Every biography has a beginning, a middle, and an end. Every life story is based on that simple theme. Plutarch has chosen some of the great Greeks and Romans of the past as his theme. These were all truly great men. That is, if your definition of a great man is someone who does great things. Some were good, some were bad, but all of them were great. You may not like what they did (Hitler and Stalin for example) but you can’t argue that their lives didn’t matter. They did matter. They mattered very much, and they changed history.

These four men chosen by Plutarch also mattered. They mattered a great deal to the Roman world. Marius was a classic rags-to-riches story. Plutarch says Marius started with nothing: He was born of parents altogether obscure and indigent, who supported themselves by their day labor. Sulla also started with nothing, but in a different situation: Sulla was descended of a patrician or noble family but In his younger days he lived in hired lodgings at a low rate and started out his life with a father who left you nothing. Pompey had a totally different background from either Marius or Sulla: never had any Roman people’s goodwill and devotion more zealous throughout all the changes of fortune, more early in its first springing up, or more steadily rising with his prosperity, or more constant in his adversity than Pompey had.
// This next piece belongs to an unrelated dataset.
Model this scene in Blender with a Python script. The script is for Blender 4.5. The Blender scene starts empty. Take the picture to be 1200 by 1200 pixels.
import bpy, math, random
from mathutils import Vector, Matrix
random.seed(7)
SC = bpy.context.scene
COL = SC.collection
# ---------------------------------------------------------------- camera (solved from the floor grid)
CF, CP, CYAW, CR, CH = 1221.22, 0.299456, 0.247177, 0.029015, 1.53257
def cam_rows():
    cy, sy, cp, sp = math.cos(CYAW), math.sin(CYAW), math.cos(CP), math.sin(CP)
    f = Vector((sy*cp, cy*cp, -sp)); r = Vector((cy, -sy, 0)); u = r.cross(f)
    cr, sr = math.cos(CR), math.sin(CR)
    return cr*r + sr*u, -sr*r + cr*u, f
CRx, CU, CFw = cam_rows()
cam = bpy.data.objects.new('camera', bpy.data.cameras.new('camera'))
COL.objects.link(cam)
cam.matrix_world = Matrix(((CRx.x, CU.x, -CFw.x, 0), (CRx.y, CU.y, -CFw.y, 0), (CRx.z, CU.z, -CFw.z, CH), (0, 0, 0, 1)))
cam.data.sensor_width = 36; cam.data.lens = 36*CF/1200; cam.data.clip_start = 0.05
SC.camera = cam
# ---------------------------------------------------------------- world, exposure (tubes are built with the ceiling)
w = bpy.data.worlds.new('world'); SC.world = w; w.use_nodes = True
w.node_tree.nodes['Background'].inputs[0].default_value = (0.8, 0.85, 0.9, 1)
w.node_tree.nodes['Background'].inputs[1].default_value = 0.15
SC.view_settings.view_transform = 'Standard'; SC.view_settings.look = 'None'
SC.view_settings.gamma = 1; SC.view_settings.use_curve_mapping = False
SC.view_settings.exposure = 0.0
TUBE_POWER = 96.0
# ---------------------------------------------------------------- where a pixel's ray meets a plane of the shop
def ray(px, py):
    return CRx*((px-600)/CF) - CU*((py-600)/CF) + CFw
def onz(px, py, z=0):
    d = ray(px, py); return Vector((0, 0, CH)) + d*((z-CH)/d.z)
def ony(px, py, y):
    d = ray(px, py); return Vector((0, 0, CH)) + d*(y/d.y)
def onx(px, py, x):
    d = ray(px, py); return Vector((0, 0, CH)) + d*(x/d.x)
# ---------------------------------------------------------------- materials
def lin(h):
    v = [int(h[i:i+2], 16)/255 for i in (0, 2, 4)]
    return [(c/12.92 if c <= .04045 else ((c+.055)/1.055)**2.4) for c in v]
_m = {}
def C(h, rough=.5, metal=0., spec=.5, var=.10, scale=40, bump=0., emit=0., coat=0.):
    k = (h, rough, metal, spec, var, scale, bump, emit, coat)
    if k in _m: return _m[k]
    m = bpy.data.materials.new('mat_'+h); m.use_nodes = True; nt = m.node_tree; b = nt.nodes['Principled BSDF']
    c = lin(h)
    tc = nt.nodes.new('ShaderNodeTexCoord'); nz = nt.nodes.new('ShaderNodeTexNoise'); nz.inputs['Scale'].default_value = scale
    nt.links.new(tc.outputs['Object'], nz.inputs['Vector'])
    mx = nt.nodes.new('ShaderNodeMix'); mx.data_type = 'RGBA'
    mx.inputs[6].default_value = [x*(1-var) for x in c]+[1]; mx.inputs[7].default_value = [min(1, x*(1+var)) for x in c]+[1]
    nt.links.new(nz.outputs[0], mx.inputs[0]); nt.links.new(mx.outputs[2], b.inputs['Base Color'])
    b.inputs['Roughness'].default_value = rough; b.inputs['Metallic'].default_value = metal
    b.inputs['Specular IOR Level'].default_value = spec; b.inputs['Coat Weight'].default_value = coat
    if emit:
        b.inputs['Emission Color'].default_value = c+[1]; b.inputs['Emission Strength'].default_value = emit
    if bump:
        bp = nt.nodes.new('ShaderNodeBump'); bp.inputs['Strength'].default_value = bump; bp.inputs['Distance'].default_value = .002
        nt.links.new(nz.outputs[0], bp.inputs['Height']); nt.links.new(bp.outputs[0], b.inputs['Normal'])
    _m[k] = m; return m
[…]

The black mark against Pompey was that his father, Strabo, had been a detested general. Caesar too had been born wealthy, and he knew how to spend it. According to Plutarch the open house he kept, the entertainments he gave, and the general splendor of his manner of life contributed little by little to create and increase his political influence. In fact, He was so profuse in his expenses that, before he had any public employment, he was in debt thirteen hundred talents.

Obviously these men came from very different backgrounds but they had this much in common: they all rose to supreme power in the Roman state. They each did it in different ways and Plutarch traces the details in each biography. He shows their beginnings, their rise to power, and what finally happened to them at the end.

Marius gave himself up to drinking deep and besotting himself at night in a way most unsuitable to his age…he fell into a pleurisy…kept his bed seven days, and then died. Sulla’s end was not pleasant: his bowels were ulcerated, till at length the corrupted flesh broke out in lice…He went frequently by day into the bath to scour and cleanse his body, but all in vain… Pompey didn’t die of natural causes: Septimius first stabbed him from behind with his sword; and after him likewise Salvius and Achillas drew out their swords. He, therefore, taking up his gown with both hands, drew it over his face, and neither saying nor doing anything unworthy of himself, only groaning a little, endured the wounds they gave him, and so ended his life, in the fifty-ninth year of his age, the very next day after the day of his birth. Caesar also met with the treachery of assassination: when he saw Brutus's sword drawn, he covered his face with his robe and submitted, letting himself fall, whether it were by chance, or that he was pushed in that direction by his murderers, at the foot of the pedestal on which Pompey's statue stood, and which was thus wetted with his blood. So that Pompey himself seemed to have presided, as it were, over the revenge done upon his adversary, who lay here at his feet, and breathed out his soul through his multitude of wounds, for they say he received three and twenty. And so ended the lives of these four great men. Their achievements were extraordinary. So are Plutarch’s biographies.